Trucks damage roads, but trains can save taxpayers billions.

Potholes and the Cost of Trucking

Anyone who’s ever driven on America’s highways is familiar with the tales of potholes, cracked roads, and never-ending construction. States allocate billions from taxpayer money each year for road upkeep, yet the infrastructure seems to deteriorate more quickly than it can be fixed. What many drivers don’t know is that large trucks are a major culprit of this damage, contributing significantly while not really footing the bill for repairs.

The federal government suggests that a fully loaded single 18-wheeler can create damage similar to that caused by about 10,000 passenger vehicles. Although trucking companies pay fuel taxes and highway fees, this only covers a fraction of the road destruction they contribute to. The rest falls on taxpayers who shoulder the costs of repairing and resurfacing crumbling roads and bridges.

Interestingly, moving more freight onto rail can help preserve road surfaces and save taxpayer dollars.
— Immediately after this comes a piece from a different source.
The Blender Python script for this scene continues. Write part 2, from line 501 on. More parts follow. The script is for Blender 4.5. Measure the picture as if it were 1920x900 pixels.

Trucking plays a vital role in the economy, and, when combined with freight rail and shipping, it forms a crucial part of the nation’s supply chain. However, a shift towards rail for freight transportation makes a lot of sense. Rail networks are maintained by the same companies that utilize them, and trains can handle goods more safely and efficiently than trucks can. So, shifting freight to rail could result in less damage to our roads that we’d need to fix.

Merger Potential

A recent merger proposal between Union Pacific and Norfolk Southern is an opportunity to enhance both infrastructure and supply chains simultaneously. By establishing a more streamlined coast-to-coast rail network, the merger could capture more freight that’s currently transported by trucks, freeing up billions in hidden taxpayer funds for road maintenance.

Linking Union Pacific’s extensive western network with Norfolk Southern’s eastern routes would yield America’s first real transcontinental railroad, stretching from the Pacific to the Atlantic. For shippers, this means simplifying shipping logistics with single-line pricing instead of managing multiple carriers. It would likely result in quicker deliveries and fewer interchanges, which could lower costs.

Unlike trucking companies, railways build and manage their own infrastructure. All tracks, bridges, and rail yards are funded by private investments instead of taxpayer money.

When shifting freight from trucks to trains, taxpayers gain a twofold advantage. It results in less highway damage needing repairs, plus there’s the added efficiency in how freight is handled.

The financial benefits aren’t just hypothetical. Large trucks account for around 40% of road wear, but they contribute just about 10% of total miles driven according to the statistics.

A study from the North Carolina Department of Transportation points out that trucks with four or more axles pay between 37% and 92% less in road damage fees. This is a trend observed from state budgets across the country, from Texas to Pennsylvania. Repair costs for highways are rising while the fees from trucking remain relatively stagnant.

Each time freight shifts to rail, fewer roads suffer damage while saving taxpayer dollars.

Concerns About Monopoly

Of course, whenever industries consolidate, the usual complaints of “monopoly” arise. This perspective overlooks the actual competitive landscape. Railroads compete not only against each other but also against the trucks that dominate freight transportation.

Trucking controls about 70% of domestic cargo volume, often backed by taxpayer-funded roads. Enhancing the alternatives offered by railroads isn’t anti-competitive; it’s quite the opposite. It fosters more competition within a market propped up by taxpayer support for trucking.

At its core, this merger is a test of whether the current administration believes in free-market solutions. Union Pacific and Norfolk Southern aren’t seeking taxpayer funding for the merger. They’re not after subsidies or special treatment—just intending to use their capital to lower public expenses and strengthen supply chains.

If policymakers genuinely wish to preserve our aging roads and enhance supply chain infrastructure, the decision is straightforward. It’s time to embrace free-market principles and allow railroads to handle more freight off the highways.